Before adverting to the effect of non-disclosure of Memorandum of Understanding by the appellant in his petition under Sections 397 and 398 of the Companies Act, I find, prima-facie, that the reliance of the respondents on the annual returns of the Company filed in pursuance of the Annual General Meeting held on 29.9.2000, which has been relied upon by the Board, is based upon forged and fabricated signatures of the appellant.
The proceedings book of respondent No.1 from 7.7.2000 till 27.1.2001 shows that Shri Jiwan Mehta is absent from the Board meetings. If Shri Jiwan Mehta has not attended the meeting of Board since July 7, 2000, how he would sign Annual Returns of the Company in pursuance of the Annual General Meeting held on 29th September 2000. It seems to be improbable. The said aspect gets support from the report of the Forensic Expert Annexure A-6, wherein signatures of Jiwan Mehta, the appellant, on such Annual Returns, have been found to be forged and fabricated.
The respondents have also relied upon the communication of the Registrar of Companies, wherein the cessation of office of Director by the appellant in the meeting of the Board on 27.1.2001 is said to be communicated to the appellant. The three meetings, the absence of which led to the vacation of office by the appellant, discuss the need to have more working capital, which is evident from the minutes of 17.10.2000, 30.11.2000 and 30.12.2000. It appears that such minutes have been recorded to make out a ground for cessation of office by the appellant as, prima-facie, the consideration of working capital requirement in three Board’’s meetings seems to be manipulated one. The requirement of working capital possibly cannot be discussed in three meeting of the Board and without taking any corrective step. Such finding is recorded to consider, prima-facie, the maintainability of the petition of the appellant herein. It is for the competent authority to consider and return a categorical finding on the detailed examinations of the documents.
The Board has held that the appellant has deliberately concealed the Memorandum of Understanding from the Board. The Memorandum of Understanding as has been mentioned above is to equally divide the family assets and assets and liabilities of EMM Bros Wires and Strips Ltd. The assets or shareholding of the respondent- Company were not subject matter of the Memorandum of Understanding. There is no specific term as regards the transfer of the shares in the respondent-Company. None of the terms of the Memorandum of Understanding refers to the alleged oral agreement in the year 1997 or 2000, the reference of which has been made only in the impugned order by the Board. The pleadings in the other cases in respect of another Company cannot be said to be relevant for determining the questions raised in the present petition. Clause-IV of the Memorandum of Understanding records that “hence forth, the businesses shall be owned as under”. It does not infer any oral agreement earlier or that the parties have already arrived at a settlement, wherein the appellant has given up his shareholding in the respondent-Company. The businesses were to be reorganized from the date of Memorandum of Understanding only.

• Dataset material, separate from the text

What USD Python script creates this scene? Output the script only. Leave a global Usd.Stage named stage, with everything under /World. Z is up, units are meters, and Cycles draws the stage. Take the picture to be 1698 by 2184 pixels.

In view of the above, though the question whether the Memorandum of Understanding touching the affairs of the respondent-Company, is relevant and to what extent is to be decided by the Board but it cannot be said that non-disclosure of such Memorandum of Understanding is fatal so as to return a finding that the petition itself is not maintainable. Whether such Memorandum of Understanding is relevant to the Company in question and/or whether there was oral agreement or parties have swapped shareholding dehors the Memorandum of Understanding or in terms of the Memorandum of Understanding will be some of the questions, which may require adjudication by the competent authority. But nondisclosure of Memorandum of Understanding is not a fact which goes to the root of the controversy and does not conclusively decide all the questions between the parties. Therefore, even if the appellant has not made any reference to the said Memorandum of Understanding in his petition, but it is not material omission, which disentitles the appellants to even for consideration of his petition on merits.
In view of the above, I am of the opinion that the order passed by the Board, whereby it was held that the petition is not maintainable, suffers from patent illegality and cannot be sustained in law. Consequently, the impugned order is set aside. The matter is remitted back to the Board for fresh decision on merits, in accordance with law.